Processing

Weekly kill: Downwards slaughter cattle price trend continues

Jon Condon, 19/03/2024

DIRECT consignment slaughter cattle prices continued their recent downwards trend this week, with some Queensland offers on export weight steers and cows down another 20-40c/kg, as supply outstrips demand.

The upcoming succession of short processing weeks, with Easter followed soon after by May Day and ANZAC Day, mean some Queensland processors will lose four and even five days’ kill out of a seven-week window.

A national Telstra mobile outage this morning (see details below) made data collection difficult for today’s report, but here’s what we’ve been able to establish.

Competitive southern Queensland processors are this morning offering 450-470c/kg on heavy cows and 520c/kg on heavy four-tooth grass steers (some operators 10c/kg more for no HGP).

Some of those rates are back from 20-40c in several adjustments on this time last week, when prices were already on the slide. Central Queensland offers are 10c behind those quotes.

Even at those rates, some operators said they were ‘going very, very steady,’ with a series of short killing weeks ahead due to public holidays and plenty of cattle in the system.

Some Queensland processors are limiting current priced offers to kills week commencing 8 April, with kill-space only (no price attached) for the following week forward.

Others have again withdrawn from making direct consignment offers this week.

Congestion and capacity are playing a big part in the current market dynamics, and processors are clearly pushing up against a labour threshold again, as kills rise. One large processor said odd Saturday shifts were being introduced, where possible, at his company’s southern Queensland facility in coming weeks to try to soak up some of the over-supply.

Some Queensland processors said they had bought a lot of saleyards cattle last week that ‘they did not really need or want,’ but were purchased simply on price. ‘Worthwhile’ cows transacted at Roma sale this morning at the equivalent of 390-410c/kg dressed weight (details below).

Lowest rates since October market confidence slump

These are the lowest over the hooks rates reported since the depths of the ‘panic’ period over weather outlook in October last year.

But even at current levels, processors are clearly wary about committing to a price too far forward, for fear of being left with cattle that ultimately look ‘expensive’ come mid or late April.

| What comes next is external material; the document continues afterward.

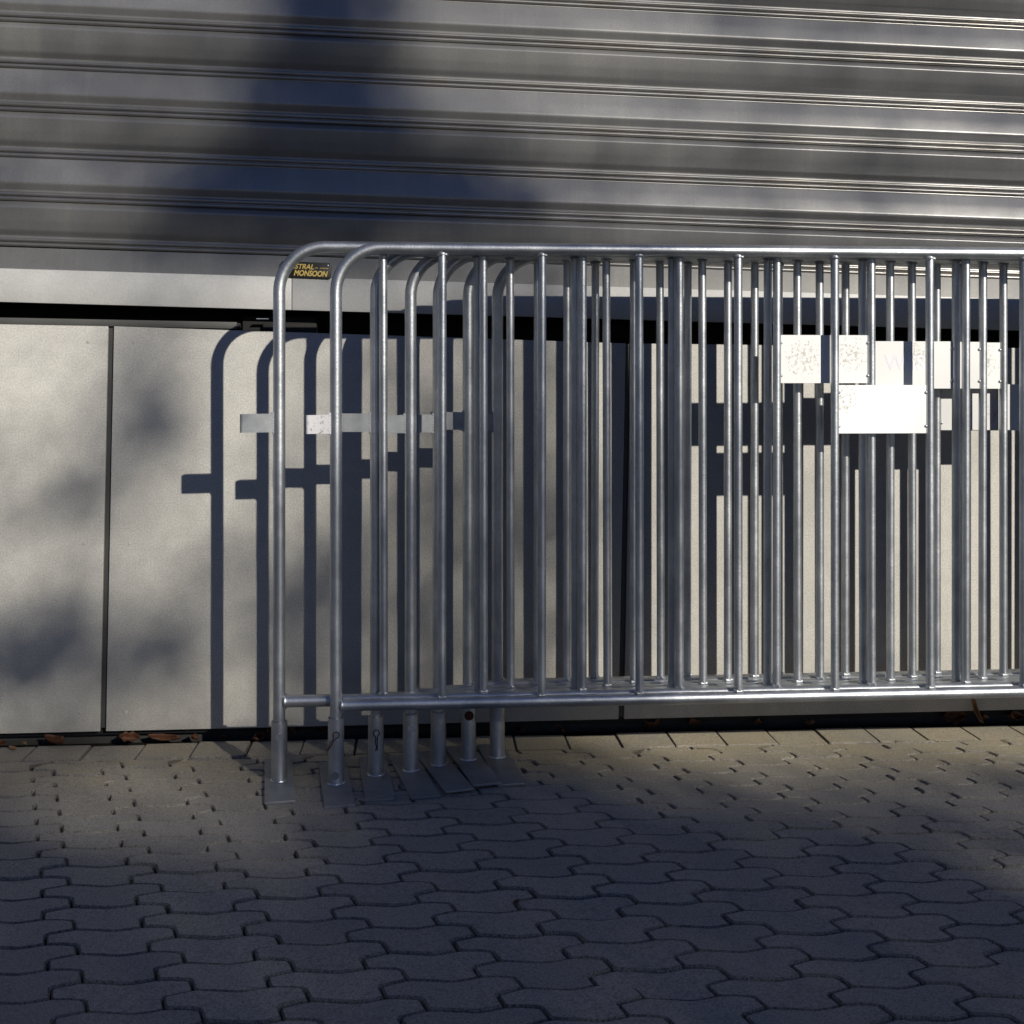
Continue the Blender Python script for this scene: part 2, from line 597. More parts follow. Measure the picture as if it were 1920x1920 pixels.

It’s a different story in southern Australia, where cattle supply has dried up somewhat over the past week (see saleyards highlights below), leaving direct grids in south Australia and southern NSW unchanged this week.

Saleyards numbers well down

Saleyard numbers were generally in sharp decline early this week, in response to the previous week’s big falls in prices.

Roma sale yarded 6070 this morning, down about 30pc in numbers on last week. Grown steers over 600kg made to 276c/kg to processors. The best of the heavy bulls to 244c with bulls under 450kg sold to 346c/kg. Full report tomorrow, once selling is completed.

Gunnedah numbers this morning were almost halved to just 1260 head, down from 2240 last Tuesday. A small number of heavy grown steers sold to cheaper trends. In a case where supply could not satisfy processor demand the cow market defied recent trends to be 10-12c/kg dearer, in the market with the greatly reduced supply impacting average quality.

Wodonga yarded only 1070 head in a smaller yarding this morning, causing prices to surge across all categories. In the export market, heavy grown steers and bullocks saw increases of 30c to 40c/kg, selling between 270c and 316c/kg. Cow buyers were active, leading to a notable uptick of 16-25c/kg across the board. Heavy cows were priced between 224c and 245ckg, while leaner types ranged from 189c to 205c/kg.

Naracoorte yarded only 600 head this morning, Most of the usual buyers were present but not all operated fully in a dearer market in places across the yarding. Heavy cows sold from 210-250c/kg and medium weights from 168-186c/kg.

Telstra connectivity issues

Telstra customers across Australia reported widespread mobile phone network and internet issues this morning – Beef Central among them.

By Noon, more than 1900 customers reported issues on the DownDetector website, saying their calls and internet had been impacted.

“Phone will allow to ring and then cut out saying call failed,” one customer reported. “Doing it on inbound and outbound calls.”

Other customers reported being able to make phone calls, but no voice coming through when connected.

A Telstra spokesperson confirmed the provider was experiencing issues with its network.

“We’re looking into an issue affecting some mobile calls,” the spokesperson said. “We’re working on a fix and hope to get everything back up and running soon.”

Telstra later contacted Beef Central, suggesting the problems were specific to phone networks – not internet/data. Telstra provided the following statement:

The issue impacting mobile voice calls was fixed at around 2.30pm AEDT.

There was no impact to data or 000 calls.

The issue was caused by a software change and was fixed by rolling that back.

We’re sorry for the impact on people’s days.